Many notable Austrian start-ups, such as Crate, Sclable, Blossom, Codeship, and Usersnap, were founded by experienced entrepreneurs and people who were active in their respective communities.

“Our founding team of Usersnap had known each other for 10 years, and had worked together on a number of medium to large commissioned web-applications,’ recalls Dorfbauer. “We realized that reporting and reproducing reported bugs takes a big chunk of our time, so we started to think about the root causes. One problem we identified was that people always describe an experienced problem or a software bug differently since people have different backgrounds.”

They decided to move from a verbal communication to a visual communication, asking people to show what was actually broken, directly in their browser.

“We gave our customers and QA-engineers familiar tools, such as virtual sticky notes, a virtual pen tool and a highlighter tool to annotate and illustrate what they wanted to tell us and we received a screenshot of this situation. Shortly after we finished our first prototype, we realized that this idea can be a business in it’s own, and today it looks as though we were right,” he says.

Crate’s Christian Lutz was co-founder and COO of the Impossible Project, which bought the last factory in the world that manufactured Polaroid film, while Crate’s Jodok Batlogg was a former CTO of VZnet, the company behind schuelerVZ and studiVZ.

It isn’t only the fortuitous return of seasoned start-up founders that has ignited Austria’s entrepreneurial spark. There are other significant factors, for example, access to talent is considerably easier here than in other start-up hotspots in Europe and US, and still comparably affordable.

“Since the quality of living is high - Vienna consistently ranks number one in the Mercer's ‘Quality of Living Survey’ - there is no real reason for 'brain drain' in Austria,” says Dorfbauer.

Then there are the public subsidies. The Austria Wirtschaftsservice Gesellschaft mbH, the Austrian federal promotional bank, helps companies to implement their innovative projects by granting loans, awarding subsidies and issuing bank guarantees. A range of R&D grants are also available to help high-tech companies.

And in the last seven years or so, it is the widespread availability of cloud services like AWS and Google App Engine that has enabled a micro team to go global with their new product on day one, arguably the single biggest driver for Austrian B2B start-ups in recent times.

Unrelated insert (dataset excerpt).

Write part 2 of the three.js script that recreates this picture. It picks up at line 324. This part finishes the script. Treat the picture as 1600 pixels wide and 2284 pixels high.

But starting a business in Austria is not without challenges. It is still quite costly and to a degree, start-up-unfriendly; although there are some political initiatives to adapt current law to modern day requirements, the wheels of Viennese bureaucracy turn slowly. Labour costs are also high, due to payroll-taxes and health insurance costs, but perhaps the biggest issue for entrepreneurs is a lack of real tax incentives for start-ups and start-up investors.

While activity in the Austrian start-up scene is being watched with interest by US investors, early-stage investments in European-founded companies through US investors remain sparse.  

“In Austria, at least, the lack of follow-up rounds is currently being tackled by Oliver Holle with his Speedinvest II fund, which is the best thing that could happen for the country,” adds Dorfbauer.

And on Vienna’s stake in the European start up hub rankings, he has no doubts.

He says: “I expect that Vienna will be the number one start-up hub of Central and Eastern Europe (CEE) – other CEE capitals like Budapest or Bratislava are within a few hours’ travel time - and I expect the dogma ‘Move to Silicon Valley or Die’ to shift towards ‘move some people to Silicon Valley and keep the core-team in Austria’, as there is little reason to expose an early- to mid stage start-up to Silicon Valley cost structures.

“And of course I expect a string of successes from my fellow start-up colleagues, so yes, I am feeling very optimistic about Vienna.”